Freitag, 2. März 2007

frau schmidt geht zum friedhof.

Es ist ja jetzt nicht so, dass ich denke 'Lu, Du alte Emo-Bloggerin März o7, jetzt geh mal raus ins Weite und suche was zum seelisch dran reiben, was man später auch noch schnafte wegbloggen kann.' Nein, so ist das nicht und so war das auch heute nicht, am Tag 2, als ich am Friedhofstor vom Rad stieg, den iPod ausdrückte, und an Frau Schmidt dachte. Frau Schmidt ist meine längste Ex-Nachbarin, die sah schon früher so aus wie heute, als ich ihr stolz verkündete, ich wohne jetzt hier und sei schon ganze sechse alt. Ich kenne sie mit ihren Wicklern, die sich immer Donnerstags über Nacht eindrehte, damit die Haare übers Wochenende schnieke sind, ich kenne alle ihre Hauskittel, alle ihre Geschichten und habe auch später, auf Augenhöhe, Stunden mit ihr in der Waschküche oder an den Tonnen verbracht, auf eine Geschichte oder auch fünf.
Frau Schmidt hat ihren Mann gepflegt, der hatte in einem sehr kurzen Zeitraum sehr viele Schlaganfälle, und danach sehr lange keine Meinung mehr. Und sie hatte ihren Kater, den Pinkie, über den sie immer ein wenig verzweifelt war, weil der Pinkie hauptsächlich weisses Fell hatte, was später den Gilb bekam, und über so was konnte sich Frau Schmidt drankriegen, ein Katz mit Gilb, wer hat denn so was? Der Mann starb, der Kater blieb, wir heulten zusammen ein wenig im Garten am Pflaumenbaum. Ein paar jahre später ging Pinkie zum Günther nach oben, und ihr fielen vor Trauer die Wangen ein und die Haare in Büscheln aus. Das ist jetzt dreizehn Jahre her, und ich habe mehr als einen Nachmittag im Treppenhaus auf Frau Schmidt eingeredet, sie solle sich einen neuen Kater ins Haus holen, es gäbe so viele, die eine Frau Schmidt bräuchten, und das man sich nicht vom Ende abschrecken lassen sollte, das sagte ich ihr auch noch.

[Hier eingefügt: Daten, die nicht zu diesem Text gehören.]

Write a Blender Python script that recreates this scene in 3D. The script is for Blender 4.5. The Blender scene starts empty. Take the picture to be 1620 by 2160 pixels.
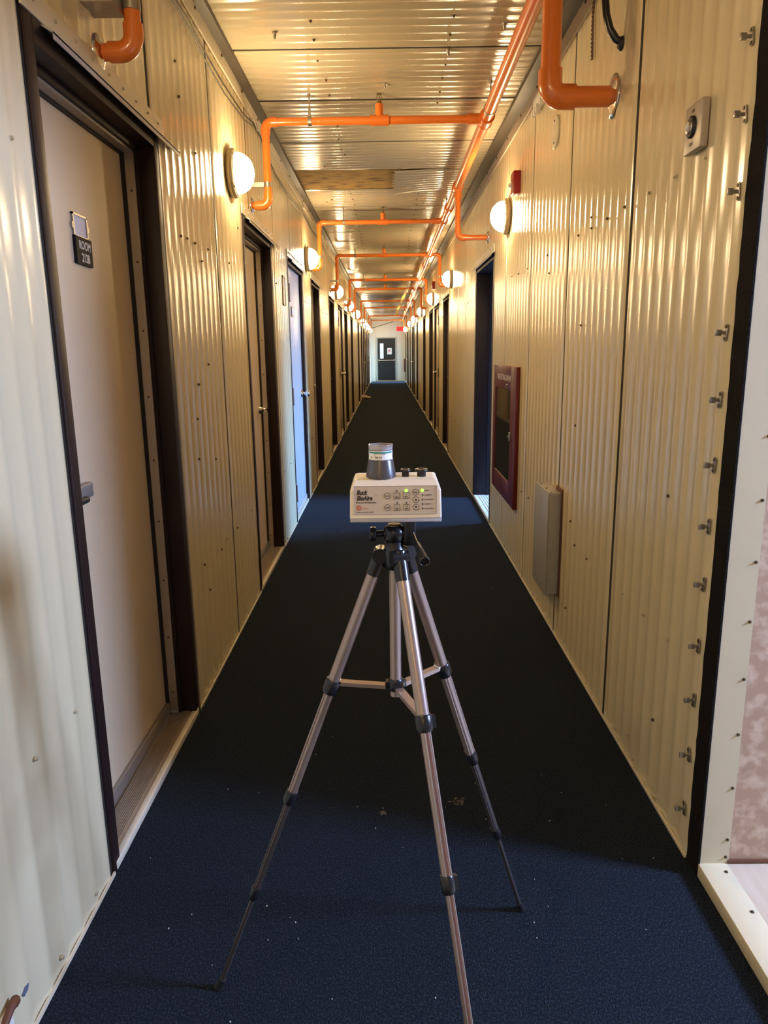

Kurz darauf packte sie ihren Hackenporsche leer, legte ein Handtuch hinein und folgte dem Ruf einer Announce. Als sie zu Hause die Tasche aufmachte, kam ein kleiner Kater heraus, Max zog ein.
'Dat wird bei dem späta auch wieder so was, der wird ooch wieda den Jilb bekomm, dat seh ich dem jetzt schon an.' sagte Frau Schmidt, und machte Max den Napf voll.
Als ich ein paar Jahre später auszog, ging ich Frau Schmidt selten aber gern besuchen, um mir wieder die alten Geschichten anzuhören, mit Keksen und trockenem Weißwein serviert, im Kittel und mit Max zwischen den Händen. Ich mag diese kleine, starke Frau, die ganz simpel an die Geister der Toten glaubt, die in Schmetterlingen immer ihren Bruder Kurt sieht, der sie am Tag seiner Beisetzung sogar bis ins China-Restaurant verfolgte, als schillernder Schmetterling. Ich mag ihre Regelmäßigkeit, ihre sich wiederholenden Geschichten, ihre Diabetiker-Kekse.
Und deswegen musste ich heute morgen an sie denken, als ich auf den Friedhof ging, weil ich erwartete, dass ich sie dort treffen würde, irgendwo zwischen meinem Vater und ihrem Günther.
Getroffen habe ich sie etwas später, auf einer ganz normalen Strasse, und als ich ihr die Hand gab, dachte ich, mies sieht sie aus, und obwohl Freitag ist, liegen die Haare nicht wie gewohnt schnieke, sondern eher so zufällig.
'Wie geht es ihnen?' strahle ich sie an, und sie schluckt laut und hörbar, und sagt 'Nicht gut.'
Und da ich Frau Schmidt seit 32 Jahren kenne, weiß ich, dass sie nichts umhauen kann, ausser-
'Wann?' fragte ich.
'Montag.' sagte sie, und 'Ich will Dir eins sagen: Nix is schlimmer, als wenn man weiß, dass das Einzige wat einem lieb und kostbar ist am näxten Tag die Sonne nit mehr sieht.'

Wir standen da und schnieften laut und hörbar, meine Frau Schmidt, die sich schwer an ihren Hackenporsche lehnte und ich, die schwer auf ihrem Rad sass.